Start of Records supplied

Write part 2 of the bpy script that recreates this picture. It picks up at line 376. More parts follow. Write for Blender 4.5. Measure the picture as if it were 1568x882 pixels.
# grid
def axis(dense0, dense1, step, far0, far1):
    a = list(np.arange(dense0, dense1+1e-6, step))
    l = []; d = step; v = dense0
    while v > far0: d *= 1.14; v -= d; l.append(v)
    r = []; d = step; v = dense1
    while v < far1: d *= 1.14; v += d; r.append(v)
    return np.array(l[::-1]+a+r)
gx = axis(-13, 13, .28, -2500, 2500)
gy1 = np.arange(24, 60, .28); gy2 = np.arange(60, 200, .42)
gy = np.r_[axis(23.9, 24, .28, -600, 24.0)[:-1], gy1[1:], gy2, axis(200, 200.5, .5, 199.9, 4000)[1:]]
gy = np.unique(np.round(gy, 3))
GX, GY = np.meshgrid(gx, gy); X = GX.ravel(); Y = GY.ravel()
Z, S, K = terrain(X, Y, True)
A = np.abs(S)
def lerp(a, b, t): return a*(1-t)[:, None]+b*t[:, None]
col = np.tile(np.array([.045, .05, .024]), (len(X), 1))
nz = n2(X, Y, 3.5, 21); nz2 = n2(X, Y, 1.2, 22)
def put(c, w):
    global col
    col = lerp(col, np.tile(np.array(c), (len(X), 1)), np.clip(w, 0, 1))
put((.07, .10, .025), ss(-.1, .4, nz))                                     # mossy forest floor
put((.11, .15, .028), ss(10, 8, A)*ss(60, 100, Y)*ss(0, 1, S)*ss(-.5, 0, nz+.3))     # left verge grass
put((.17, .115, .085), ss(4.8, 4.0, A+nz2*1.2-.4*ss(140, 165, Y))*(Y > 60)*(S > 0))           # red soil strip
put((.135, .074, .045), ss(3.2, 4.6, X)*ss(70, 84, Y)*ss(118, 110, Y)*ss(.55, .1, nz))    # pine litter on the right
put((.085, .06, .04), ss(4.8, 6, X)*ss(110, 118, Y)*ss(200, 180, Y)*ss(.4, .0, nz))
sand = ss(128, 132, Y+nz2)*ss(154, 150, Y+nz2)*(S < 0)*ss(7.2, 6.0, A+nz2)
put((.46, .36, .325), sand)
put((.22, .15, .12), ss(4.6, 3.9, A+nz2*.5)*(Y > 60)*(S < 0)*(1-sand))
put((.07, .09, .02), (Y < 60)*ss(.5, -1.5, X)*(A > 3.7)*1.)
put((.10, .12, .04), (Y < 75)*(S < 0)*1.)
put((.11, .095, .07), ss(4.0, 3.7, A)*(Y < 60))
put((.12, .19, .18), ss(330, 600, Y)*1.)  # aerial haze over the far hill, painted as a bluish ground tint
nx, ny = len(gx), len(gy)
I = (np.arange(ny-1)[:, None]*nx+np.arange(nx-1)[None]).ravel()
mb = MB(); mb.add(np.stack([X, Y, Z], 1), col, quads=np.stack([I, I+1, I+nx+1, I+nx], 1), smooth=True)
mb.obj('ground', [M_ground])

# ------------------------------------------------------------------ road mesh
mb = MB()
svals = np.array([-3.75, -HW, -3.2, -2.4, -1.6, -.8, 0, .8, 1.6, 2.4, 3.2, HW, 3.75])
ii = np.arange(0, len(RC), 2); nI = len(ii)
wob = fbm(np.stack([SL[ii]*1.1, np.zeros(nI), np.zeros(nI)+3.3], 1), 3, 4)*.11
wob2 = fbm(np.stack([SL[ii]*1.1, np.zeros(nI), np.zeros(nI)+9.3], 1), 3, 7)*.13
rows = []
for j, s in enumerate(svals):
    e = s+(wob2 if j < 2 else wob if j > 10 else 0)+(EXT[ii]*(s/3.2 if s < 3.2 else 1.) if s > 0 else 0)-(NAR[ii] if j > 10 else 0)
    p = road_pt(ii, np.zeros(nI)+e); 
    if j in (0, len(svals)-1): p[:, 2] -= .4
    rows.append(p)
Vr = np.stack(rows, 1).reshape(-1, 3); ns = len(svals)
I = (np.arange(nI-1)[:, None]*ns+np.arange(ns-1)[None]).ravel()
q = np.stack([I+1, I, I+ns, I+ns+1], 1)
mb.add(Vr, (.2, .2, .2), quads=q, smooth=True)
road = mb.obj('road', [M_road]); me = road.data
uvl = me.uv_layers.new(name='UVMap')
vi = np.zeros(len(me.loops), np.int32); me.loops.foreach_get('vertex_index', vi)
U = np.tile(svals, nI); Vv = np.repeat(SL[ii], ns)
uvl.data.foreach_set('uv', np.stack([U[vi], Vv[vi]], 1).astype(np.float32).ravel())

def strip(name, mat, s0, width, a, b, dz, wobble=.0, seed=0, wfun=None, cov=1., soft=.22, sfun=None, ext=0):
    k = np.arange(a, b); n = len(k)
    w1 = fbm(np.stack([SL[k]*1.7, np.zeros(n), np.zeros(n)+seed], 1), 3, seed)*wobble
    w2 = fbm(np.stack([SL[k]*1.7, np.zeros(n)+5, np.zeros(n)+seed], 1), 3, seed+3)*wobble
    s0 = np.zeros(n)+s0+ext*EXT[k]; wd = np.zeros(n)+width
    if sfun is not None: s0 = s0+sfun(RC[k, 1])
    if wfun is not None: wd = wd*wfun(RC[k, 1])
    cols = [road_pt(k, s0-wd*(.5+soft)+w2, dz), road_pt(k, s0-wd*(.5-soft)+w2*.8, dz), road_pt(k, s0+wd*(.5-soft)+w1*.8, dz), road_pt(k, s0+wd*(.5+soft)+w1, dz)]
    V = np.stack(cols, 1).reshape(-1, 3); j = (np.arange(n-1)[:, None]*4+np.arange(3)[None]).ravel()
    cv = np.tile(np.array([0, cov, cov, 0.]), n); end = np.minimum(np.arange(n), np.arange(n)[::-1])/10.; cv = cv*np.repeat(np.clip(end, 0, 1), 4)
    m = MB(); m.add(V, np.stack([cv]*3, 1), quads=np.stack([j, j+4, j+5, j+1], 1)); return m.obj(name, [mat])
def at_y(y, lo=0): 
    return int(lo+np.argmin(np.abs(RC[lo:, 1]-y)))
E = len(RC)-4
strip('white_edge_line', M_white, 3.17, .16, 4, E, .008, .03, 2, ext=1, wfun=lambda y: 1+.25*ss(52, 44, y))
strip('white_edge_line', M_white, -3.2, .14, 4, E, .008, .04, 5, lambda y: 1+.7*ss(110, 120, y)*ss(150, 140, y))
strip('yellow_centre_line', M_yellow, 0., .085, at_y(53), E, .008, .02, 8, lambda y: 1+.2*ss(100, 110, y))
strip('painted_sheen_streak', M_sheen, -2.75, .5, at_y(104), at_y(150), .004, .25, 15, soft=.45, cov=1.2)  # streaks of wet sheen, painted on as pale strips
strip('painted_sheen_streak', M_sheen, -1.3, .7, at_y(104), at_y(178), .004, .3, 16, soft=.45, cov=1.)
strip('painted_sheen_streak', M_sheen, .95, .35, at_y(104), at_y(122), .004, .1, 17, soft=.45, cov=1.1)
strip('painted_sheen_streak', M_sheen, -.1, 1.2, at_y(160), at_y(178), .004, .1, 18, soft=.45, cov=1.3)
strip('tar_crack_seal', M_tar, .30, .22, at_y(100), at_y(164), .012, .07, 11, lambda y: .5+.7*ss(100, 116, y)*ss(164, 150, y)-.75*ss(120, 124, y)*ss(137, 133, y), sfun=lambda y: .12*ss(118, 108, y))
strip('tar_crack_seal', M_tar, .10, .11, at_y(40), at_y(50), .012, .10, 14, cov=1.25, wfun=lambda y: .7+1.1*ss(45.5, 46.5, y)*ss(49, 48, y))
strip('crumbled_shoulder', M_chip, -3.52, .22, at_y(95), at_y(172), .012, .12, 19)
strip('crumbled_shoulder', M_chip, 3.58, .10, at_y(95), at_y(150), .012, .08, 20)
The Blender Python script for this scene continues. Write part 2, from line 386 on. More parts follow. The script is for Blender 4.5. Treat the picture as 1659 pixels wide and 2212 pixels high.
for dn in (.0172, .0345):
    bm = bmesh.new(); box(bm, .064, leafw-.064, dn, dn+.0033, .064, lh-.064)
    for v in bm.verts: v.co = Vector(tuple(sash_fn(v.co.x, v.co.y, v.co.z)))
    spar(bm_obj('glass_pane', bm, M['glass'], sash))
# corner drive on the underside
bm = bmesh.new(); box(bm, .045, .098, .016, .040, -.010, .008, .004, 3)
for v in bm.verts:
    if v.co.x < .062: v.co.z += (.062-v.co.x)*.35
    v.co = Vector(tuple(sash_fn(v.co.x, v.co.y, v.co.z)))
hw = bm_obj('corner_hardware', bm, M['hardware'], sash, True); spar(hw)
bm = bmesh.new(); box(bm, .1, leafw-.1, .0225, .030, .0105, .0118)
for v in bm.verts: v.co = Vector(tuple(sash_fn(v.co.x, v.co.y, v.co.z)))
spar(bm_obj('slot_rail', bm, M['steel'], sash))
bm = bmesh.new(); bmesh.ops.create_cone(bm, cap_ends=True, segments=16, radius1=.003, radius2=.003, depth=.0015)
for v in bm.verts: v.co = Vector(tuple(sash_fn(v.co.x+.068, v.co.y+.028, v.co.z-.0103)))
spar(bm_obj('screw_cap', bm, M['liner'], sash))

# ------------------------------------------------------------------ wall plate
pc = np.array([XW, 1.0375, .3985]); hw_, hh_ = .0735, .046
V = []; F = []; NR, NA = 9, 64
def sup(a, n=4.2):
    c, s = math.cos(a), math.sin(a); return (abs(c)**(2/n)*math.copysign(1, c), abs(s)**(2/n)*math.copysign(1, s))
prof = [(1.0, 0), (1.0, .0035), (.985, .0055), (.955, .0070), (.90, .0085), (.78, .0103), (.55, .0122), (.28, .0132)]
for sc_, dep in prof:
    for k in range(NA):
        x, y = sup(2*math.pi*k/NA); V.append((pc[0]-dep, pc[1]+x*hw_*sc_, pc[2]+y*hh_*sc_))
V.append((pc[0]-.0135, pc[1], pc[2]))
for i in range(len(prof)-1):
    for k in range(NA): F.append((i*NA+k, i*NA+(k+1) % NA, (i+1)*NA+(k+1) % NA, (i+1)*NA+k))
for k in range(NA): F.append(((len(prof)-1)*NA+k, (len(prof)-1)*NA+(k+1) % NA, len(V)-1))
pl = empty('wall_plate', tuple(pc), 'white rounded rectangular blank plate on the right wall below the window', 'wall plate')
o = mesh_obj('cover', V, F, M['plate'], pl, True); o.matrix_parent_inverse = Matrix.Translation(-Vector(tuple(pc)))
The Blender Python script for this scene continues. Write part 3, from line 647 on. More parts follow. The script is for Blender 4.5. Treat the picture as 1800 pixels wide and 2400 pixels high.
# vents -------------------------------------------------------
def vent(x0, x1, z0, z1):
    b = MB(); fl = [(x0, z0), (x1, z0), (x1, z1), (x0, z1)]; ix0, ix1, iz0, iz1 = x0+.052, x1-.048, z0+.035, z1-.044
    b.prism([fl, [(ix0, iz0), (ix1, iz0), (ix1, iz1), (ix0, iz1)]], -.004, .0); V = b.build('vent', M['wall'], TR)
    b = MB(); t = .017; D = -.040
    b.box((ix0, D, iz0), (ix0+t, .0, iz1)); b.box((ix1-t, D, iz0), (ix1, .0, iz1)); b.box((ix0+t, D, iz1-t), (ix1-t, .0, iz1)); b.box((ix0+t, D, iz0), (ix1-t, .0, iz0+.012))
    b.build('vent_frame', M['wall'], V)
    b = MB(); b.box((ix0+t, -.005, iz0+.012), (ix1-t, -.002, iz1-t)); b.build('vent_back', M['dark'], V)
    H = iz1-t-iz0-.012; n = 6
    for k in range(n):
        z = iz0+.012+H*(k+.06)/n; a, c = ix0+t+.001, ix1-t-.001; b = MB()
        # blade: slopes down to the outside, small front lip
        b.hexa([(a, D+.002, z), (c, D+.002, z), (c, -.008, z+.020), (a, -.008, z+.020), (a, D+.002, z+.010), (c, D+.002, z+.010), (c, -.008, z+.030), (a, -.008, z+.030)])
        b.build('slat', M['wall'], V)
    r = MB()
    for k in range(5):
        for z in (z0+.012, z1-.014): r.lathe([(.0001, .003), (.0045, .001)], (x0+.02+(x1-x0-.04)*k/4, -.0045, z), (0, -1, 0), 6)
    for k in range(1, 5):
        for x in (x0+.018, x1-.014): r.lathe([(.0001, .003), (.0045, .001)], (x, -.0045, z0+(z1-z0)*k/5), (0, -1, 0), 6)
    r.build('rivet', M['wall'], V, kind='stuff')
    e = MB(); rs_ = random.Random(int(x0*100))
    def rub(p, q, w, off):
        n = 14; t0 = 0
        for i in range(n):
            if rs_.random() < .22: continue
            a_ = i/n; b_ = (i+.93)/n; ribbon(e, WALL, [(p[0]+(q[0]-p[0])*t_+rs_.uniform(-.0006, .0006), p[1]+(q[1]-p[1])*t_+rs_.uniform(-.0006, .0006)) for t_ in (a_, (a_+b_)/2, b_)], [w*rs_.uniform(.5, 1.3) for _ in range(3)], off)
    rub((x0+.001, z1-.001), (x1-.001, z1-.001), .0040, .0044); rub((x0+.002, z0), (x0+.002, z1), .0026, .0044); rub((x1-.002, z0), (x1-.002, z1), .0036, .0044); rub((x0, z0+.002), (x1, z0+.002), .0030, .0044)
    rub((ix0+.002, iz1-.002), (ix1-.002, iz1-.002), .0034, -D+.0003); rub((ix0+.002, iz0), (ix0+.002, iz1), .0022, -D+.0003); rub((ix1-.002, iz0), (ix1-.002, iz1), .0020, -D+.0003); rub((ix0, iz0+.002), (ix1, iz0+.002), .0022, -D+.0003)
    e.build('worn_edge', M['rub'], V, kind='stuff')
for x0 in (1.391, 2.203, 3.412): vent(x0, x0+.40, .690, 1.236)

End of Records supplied

• Task to carry out:
Each line that holds the word "high" should be extracted from the records.

• Solution to this exercise:
The Blender Python script for this scene continues. Write part 2, from line 386 on. More parts follow. The script is for Blender 4.5. Treat the picture as 1659 pixels wide and 2212 pixels high.
The Blender Python script for this scene continues. Write part 3, from line 647 on. More parts follow. The script is for Blender 4.5. Treat the picture as 1800 pixels wide and 2400 pixels high.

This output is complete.